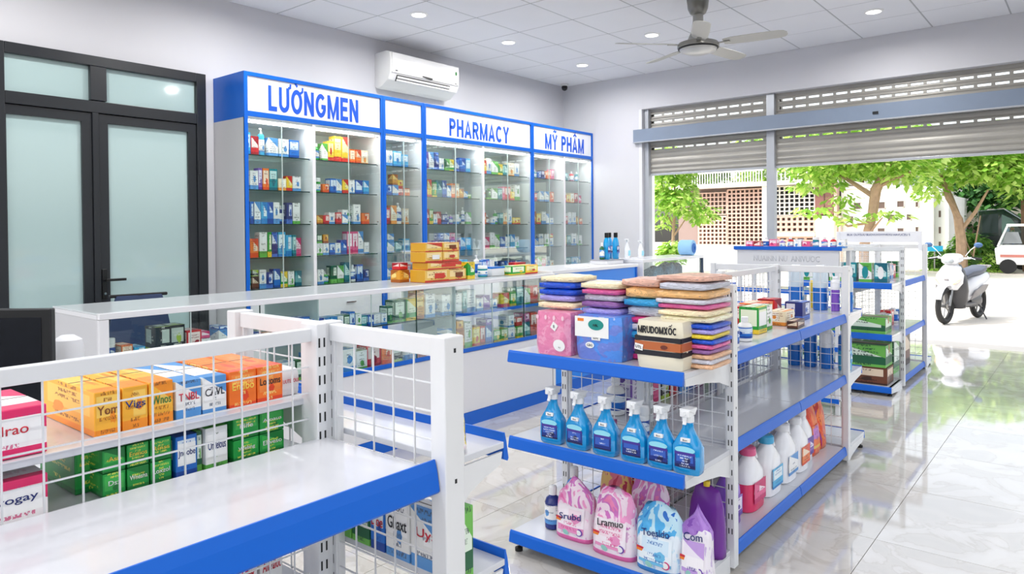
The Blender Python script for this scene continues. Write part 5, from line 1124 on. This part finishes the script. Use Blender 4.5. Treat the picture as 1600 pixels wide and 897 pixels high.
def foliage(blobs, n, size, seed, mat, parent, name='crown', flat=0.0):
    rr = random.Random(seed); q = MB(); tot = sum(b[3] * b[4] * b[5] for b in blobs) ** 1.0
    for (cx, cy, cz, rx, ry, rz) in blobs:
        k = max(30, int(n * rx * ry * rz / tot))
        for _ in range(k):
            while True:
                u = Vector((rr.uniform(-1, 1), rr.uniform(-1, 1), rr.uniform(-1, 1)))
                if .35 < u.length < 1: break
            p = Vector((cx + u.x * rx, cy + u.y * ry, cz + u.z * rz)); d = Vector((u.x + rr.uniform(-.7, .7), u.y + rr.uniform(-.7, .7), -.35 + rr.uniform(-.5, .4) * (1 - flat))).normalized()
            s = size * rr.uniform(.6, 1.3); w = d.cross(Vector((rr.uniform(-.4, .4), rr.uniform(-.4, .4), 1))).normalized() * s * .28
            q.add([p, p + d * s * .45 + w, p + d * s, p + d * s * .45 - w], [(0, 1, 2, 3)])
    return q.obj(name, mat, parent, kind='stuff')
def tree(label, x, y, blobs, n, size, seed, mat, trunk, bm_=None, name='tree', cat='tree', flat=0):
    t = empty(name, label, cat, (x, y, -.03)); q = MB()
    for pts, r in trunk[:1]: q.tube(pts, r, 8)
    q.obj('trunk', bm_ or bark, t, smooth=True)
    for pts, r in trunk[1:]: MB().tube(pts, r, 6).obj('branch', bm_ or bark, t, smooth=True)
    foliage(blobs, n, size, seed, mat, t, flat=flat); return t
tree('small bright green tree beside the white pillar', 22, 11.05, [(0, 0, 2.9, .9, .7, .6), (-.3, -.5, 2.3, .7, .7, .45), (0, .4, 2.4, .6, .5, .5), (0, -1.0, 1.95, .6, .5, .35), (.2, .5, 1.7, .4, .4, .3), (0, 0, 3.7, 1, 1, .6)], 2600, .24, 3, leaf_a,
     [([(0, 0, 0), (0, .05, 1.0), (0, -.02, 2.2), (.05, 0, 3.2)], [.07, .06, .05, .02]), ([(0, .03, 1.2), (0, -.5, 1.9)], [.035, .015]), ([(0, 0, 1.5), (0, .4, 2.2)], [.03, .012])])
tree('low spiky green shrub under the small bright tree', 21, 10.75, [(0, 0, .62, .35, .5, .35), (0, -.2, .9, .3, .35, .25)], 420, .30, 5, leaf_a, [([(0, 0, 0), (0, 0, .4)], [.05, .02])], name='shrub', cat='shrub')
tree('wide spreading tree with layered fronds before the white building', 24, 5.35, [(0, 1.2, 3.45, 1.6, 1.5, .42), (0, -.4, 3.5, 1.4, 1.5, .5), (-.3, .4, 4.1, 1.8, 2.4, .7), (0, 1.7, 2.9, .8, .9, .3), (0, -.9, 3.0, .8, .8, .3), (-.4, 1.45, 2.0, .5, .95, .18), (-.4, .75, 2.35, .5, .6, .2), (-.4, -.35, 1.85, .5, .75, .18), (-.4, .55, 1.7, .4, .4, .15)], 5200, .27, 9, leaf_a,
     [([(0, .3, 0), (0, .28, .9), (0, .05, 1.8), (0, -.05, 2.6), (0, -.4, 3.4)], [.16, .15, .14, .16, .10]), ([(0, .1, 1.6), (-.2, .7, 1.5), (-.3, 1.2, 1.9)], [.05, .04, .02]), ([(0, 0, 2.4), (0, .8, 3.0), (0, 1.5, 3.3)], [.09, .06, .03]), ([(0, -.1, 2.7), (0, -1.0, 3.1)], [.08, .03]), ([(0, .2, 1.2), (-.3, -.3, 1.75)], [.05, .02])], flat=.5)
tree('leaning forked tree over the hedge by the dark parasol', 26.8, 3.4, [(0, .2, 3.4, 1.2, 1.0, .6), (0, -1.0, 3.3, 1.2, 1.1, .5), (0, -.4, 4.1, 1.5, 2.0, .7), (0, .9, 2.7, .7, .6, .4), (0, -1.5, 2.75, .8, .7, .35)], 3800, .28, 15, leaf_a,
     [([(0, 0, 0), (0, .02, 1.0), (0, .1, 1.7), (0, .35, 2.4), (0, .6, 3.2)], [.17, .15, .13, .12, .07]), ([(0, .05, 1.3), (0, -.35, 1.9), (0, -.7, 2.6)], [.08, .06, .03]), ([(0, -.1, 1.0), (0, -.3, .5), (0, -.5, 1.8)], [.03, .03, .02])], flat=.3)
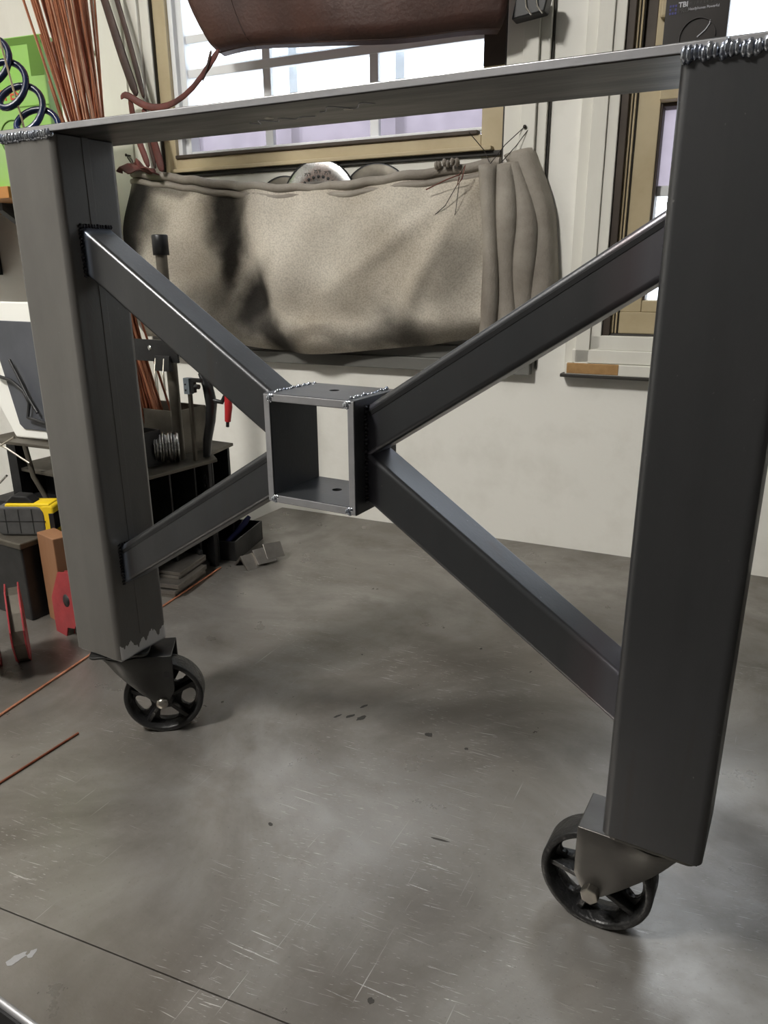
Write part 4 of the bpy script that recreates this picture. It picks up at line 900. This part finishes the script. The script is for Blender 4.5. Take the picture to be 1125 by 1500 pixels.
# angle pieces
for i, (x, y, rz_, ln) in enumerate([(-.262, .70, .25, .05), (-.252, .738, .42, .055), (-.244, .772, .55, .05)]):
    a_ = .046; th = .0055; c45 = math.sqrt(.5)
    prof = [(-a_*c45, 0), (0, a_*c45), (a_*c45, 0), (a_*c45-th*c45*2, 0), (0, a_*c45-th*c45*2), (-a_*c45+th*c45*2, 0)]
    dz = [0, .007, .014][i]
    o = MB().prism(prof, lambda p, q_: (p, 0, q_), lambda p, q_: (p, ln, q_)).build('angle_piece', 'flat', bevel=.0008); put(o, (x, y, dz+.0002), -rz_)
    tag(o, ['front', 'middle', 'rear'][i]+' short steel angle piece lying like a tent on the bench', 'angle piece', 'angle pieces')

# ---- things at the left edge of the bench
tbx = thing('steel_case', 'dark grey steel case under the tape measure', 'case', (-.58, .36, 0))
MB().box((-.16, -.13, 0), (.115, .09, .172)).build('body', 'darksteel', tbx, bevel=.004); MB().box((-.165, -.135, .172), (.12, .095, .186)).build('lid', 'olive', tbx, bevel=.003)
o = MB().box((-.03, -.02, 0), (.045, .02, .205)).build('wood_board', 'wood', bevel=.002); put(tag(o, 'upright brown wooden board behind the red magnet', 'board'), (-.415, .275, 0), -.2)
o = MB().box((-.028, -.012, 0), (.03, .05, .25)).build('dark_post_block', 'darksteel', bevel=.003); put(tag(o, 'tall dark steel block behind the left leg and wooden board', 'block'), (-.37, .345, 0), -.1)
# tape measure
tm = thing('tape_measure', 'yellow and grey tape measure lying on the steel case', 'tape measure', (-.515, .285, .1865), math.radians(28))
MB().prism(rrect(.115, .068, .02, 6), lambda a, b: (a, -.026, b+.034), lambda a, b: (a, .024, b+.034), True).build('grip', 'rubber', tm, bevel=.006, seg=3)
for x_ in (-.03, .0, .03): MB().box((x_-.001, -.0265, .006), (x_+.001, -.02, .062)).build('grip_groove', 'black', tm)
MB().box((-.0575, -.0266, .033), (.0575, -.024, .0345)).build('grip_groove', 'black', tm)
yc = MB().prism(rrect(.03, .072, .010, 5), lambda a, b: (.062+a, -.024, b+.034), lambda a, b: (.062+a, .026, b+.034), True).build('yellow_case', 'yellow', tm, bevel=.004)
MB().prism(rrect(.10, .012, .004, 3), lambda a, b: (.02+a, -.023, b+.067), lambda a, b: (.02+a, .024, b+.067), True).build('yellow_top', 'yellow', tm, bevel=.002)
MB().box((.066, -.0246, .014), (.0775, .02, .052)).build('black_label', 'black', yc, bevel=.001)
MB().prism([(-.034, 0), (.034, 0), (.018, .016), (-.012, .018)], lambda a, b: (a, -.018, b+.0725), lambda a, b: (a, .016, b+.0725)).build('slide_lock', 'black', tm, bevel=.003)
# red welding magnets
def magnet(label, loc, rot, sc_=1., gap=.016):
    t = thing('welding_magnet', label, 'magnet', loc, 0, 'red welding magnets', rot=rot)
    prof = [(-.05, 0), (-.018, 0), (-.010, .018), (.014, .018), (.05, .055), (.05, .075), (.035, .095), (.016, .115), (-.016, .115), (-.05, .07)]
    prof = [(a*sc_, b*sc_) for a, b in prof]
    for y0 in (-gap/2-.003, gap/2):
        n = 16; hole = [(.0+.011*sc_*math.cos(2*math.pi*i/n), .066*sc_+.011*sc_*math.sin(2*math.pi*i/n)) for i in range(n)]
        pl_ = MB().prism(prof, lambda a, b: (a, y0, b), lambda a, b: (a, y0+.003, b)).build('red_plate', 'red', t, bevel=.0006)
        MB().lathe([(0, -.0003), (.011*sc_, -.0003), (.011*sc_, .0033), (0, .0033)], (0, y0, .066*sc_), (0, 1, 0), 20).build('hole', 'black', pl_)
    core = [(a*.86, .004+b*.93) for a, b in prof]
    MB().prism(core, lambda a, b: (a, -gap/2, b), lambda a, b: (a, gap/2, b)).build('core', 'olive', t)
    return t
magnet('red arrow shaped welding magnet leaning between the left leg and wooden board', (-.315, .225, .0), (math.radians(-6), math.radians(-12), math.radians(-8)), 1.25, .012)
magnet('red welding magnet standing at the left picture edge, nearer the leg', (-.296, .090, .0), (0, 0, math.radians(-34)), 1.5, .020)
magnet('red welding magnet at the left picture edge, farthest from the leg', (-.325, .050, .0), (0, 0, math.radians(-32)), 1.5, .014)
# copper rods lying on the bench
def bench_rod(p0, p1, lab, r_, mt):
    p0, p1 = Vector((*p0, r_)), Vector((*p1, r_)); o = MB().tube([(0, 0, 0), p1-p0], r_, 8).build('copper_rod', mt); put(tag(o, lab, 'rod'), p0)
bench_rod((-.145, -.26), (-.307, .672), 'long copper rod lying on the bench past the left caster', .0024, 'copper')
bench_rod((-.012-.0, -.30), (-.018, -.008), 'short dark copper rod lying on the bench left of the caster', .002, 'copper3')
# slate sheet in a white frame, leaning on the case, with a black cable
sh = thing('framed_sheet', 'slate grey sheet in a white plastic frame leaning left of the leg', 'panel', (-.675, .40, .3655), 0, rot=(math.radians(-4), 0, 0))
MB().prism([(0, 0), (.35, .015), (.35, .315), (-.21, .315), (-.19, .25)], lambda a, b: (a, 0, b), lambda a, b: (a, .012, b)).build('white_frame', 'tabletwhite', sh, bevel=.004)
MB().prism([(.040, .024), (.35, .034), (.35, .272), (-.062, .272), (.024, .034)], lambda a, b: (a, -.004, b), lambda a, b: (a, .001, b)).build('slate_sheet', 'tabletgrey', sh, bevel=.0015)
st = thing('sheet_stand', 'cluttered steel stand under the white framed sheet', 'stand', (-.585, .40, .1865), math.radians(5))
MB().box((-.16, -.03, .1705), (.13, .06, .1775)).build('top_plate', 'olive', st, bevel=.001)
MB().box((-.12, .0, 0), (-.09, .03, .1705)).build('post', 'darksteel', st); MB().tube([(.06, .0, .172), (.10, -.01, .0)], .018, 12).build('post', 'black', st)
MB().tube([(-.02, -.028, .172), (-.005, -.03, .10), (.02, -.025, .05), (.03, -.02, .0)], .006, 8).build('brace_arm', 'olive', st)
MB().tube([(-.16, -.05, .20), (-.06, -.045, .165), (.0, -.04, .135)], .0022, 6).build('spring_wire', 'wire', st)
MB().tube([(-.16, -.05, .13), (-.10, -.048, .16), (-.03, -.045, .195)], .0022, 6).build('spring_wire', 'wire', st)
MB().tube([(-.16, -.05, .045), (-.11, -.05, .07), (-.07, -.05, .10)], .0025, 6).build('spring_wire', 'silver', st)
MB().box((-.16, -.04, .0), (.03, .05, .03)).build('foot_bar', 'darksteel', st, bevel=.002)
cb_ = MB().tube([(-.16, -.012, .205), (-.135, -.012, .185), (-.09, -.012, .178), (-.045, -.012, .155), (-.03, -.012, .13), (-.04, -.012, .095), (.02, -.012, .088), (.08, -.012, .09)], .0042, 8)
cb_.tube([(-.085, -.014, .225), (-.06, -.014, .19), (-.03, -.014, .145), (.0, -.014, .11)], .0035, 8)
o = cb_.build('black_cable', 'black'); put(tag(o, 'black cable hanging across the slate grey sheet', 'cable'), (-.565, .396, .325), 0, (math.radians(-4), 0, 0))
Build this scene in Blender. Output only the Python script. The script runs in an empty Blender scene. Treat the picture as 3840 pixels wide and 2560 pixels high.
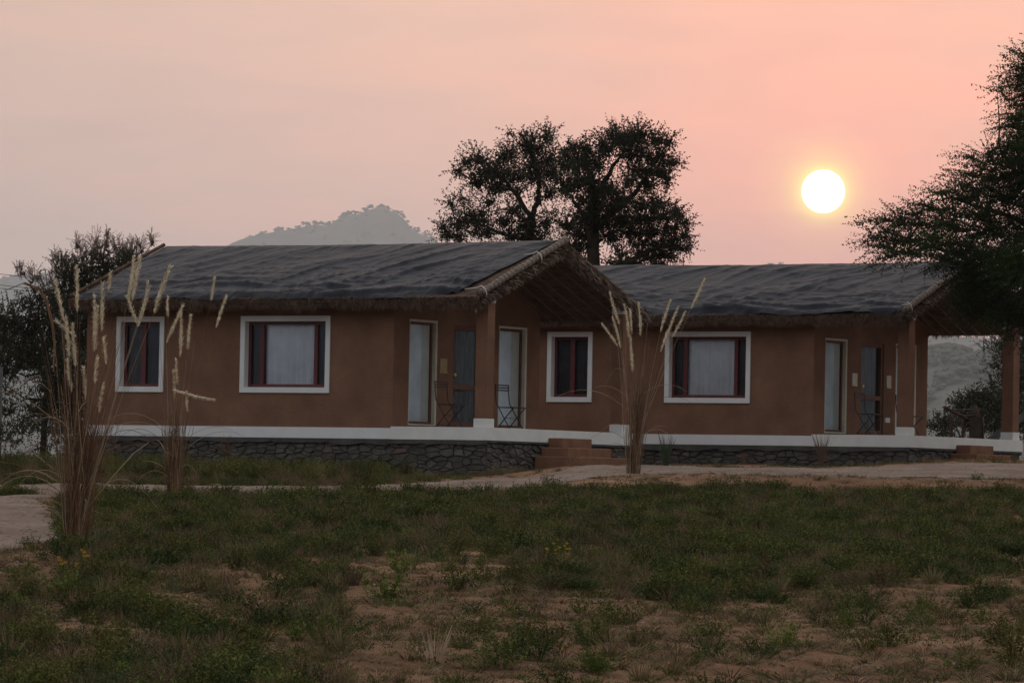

★ ★ ★ ★ ★

Prompt
Return each full line of the entries that contains the word "empty".

Answer in full
    t = empty(name, label, cat, (x, y, -.03)); q = MB()
Build this scene in Blender. Output only the Python script. The script runs in an empty Blender scene. Treat the picture as 3840 pixels wide and 2560 pixels high.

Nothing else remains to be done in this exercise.